The city initiated the demolition by neglect last October and the process is outlined in a step-by-step ordinance that culminates with officials being able to fine or impose a tax lien on a property owner if the owner fails to maintain the property.

Giani said the approximate 150-day process ended in January and Vaughn has been unresponsive.

Still, Giani said, the city has not taken further action to levy a tax lien or impose a fine on Vaughan who inherited the property from his family, which has owned it since the 1920s.

“It’s not that it is dead,” Giani said of the process. “It’s just that it is at a standstill. We are working out some things with the building officials and the city attorney, operating within the law.”
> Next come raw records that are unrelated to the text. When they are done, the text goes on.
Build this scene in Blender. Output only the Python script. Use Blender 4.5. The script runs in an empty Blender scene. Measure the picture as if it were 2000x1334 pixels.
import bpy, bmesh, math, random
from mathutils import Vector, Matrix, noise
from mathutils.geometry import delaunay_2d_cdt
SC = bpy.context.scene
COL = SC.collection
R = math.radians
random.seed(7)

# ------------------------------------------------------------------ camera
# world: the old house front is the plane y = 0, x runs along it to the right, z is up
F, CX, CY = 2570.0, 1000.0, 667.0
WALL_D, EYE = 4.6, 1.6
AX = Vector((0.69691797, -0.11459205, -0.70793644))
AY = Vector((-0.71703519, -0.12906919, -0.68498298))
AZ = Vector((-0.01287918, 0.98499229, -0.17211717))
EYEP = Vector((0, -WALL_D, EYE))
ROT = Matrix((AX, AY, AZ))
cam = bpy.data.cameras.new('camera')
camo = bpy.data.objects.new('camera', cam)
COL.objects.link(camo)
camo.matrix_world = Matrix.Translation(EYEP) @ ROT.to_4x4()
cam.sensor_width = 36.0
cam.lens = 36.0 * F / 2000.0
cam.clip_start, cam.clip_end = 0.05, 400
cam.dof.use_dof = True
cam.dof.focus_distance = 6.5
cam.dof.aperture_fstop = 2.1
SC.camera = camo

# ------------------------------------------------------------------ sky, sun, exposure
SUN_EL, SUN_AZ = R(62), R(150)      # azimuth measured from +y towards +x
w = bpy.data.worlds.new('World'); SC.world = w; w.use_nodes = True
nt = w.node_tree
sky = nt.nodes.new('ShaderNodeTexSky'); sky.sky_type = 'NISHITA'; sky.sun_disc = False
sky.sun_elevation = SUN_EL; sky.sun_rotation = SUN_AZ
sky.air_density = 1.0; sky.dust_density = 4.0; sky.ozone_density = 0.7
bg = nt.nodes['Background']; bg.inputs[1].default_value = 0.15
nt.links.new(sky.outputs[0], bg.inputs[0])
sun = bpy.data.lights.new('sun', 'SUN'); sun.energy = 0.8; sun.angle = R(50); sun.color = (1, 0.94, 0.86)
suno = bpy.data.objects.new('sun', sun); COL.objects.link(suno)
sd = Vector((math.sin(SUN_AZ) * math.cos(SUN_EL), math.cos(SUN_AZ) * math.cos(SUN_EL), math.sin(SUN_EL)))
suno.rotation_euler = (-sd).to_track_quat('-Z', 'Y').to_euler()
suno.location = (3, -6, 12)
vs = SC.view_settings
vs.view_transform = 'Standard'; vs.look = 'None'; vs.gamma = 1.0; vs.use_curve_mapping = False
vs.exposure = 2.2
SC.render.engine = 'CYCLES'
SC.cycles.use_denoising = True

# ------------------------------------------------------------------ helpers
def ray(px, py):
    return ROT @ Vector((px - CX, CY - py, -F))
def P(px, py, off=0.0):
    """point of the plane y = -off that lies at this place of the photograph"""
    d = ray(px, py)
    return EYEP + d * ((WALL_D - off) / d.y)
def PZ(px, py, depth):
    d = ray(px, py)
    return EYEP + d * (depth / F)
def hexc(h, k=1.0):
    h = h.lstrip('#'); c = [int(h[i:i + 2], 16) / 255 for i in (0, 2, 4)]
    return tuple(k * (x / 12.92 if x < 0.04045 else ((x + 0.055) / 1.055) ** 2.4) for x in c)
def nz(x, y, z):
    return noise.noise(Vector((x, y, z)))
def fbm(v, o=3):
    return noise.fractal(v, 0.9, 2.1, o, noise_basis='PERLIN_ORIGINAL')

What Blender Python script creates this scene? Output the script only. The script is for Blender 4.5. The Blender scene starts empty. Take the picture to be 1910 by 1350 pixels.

After a fire destroyed the original roof on the house in September 2002, the Historic Natchez Foundation worked to add a new roof to prevent the house from falling to the ground completely.

Natchez City Attorney Robert “Bob” Latham said he plans to meet with Giani to determine the best route to proceed that will be fair to the property owner and would be suitable for preserving the property.

“I’ve done what I needed to do in regards to the planning sense,” Giani said. “We live in America where private property rights are the strongest in the world, so for a government entity to take possession of a property in general or a property of this magnitude is definitely a huge question.”

MiMi Miller, former director of the Historic Natchez Foundation said she remains hopeful that Arlington can be saved.

“I never give up hope that something will help us be able to preserve Arlington,” Miller said.